Last Easter Monday, Dingle, along with over 2,000 other Gaeltacht placenames, was changed to An Daingean under the Placenames (Ceanntair Ghaeltachta) Order of Official languages Act 2004, enacted by Éamon Ó Cuív, Minister for Rural, Community and Gaeltacht Affairs.

Considerable opposition sprang up among tourism and business operators to the legislation, which will see the name Dingle being removed from public signposts and most ordnance survey maps.

At the July meeting of the council, four separate motions called for a return to the anglicised Dingle, or for a bilingual version.

The 1946 Local Government Act was the only legislation available to the council to attempt to change the official name of An Daingean, county manager Martin Riordan advised the council yesterday.

However, that act confined the plebiscite to the actual townland of An Daingean, and excluded people living outside the townland, unless they had rateable properties within it, Mr Riordan said.

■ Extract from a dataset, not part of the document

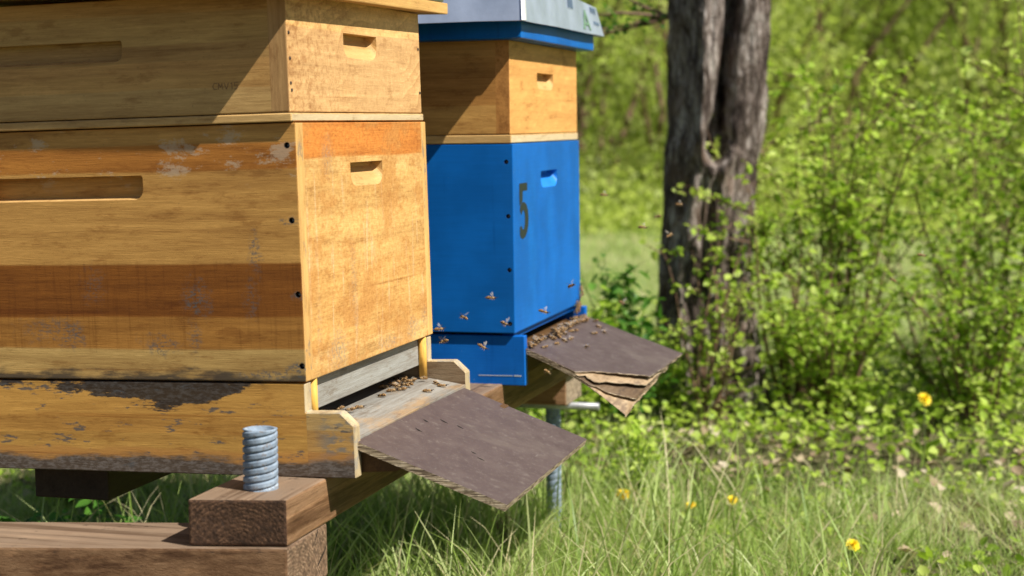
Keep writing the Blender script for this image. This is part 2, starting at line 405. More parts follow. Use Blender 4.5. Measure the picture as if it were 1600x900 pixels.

The area of An Daingean represents the old inner core of the town and in geographical and electoral terms represents under one-third of the area.

Much of the town's main street, the popular commercial and business street of Green Street, as well as most of the harbour and housing surrounding the town, will be excluded when the vote is held within the next few months.

It would still be up to the Government to give the final decision, Mr Riordan explained. "The proposal to change the name is legally complex and presents a number of serious issues to be considered by the council," Mr Riordan said.

The order which Mr Ó Cuív made last March meant the English language version no longer had any force. The townland, civil parish and electoral division of Dingle would now be covered by An Daingean, he outlined. The council had no provision to change either the parish or electoral area name.

The council voted 18 for and one against to begin the process to conduct the plebiscite. Three councillors abstained and five were absent.

A majority of the qualified electors must vote for the name-change for it to be valid.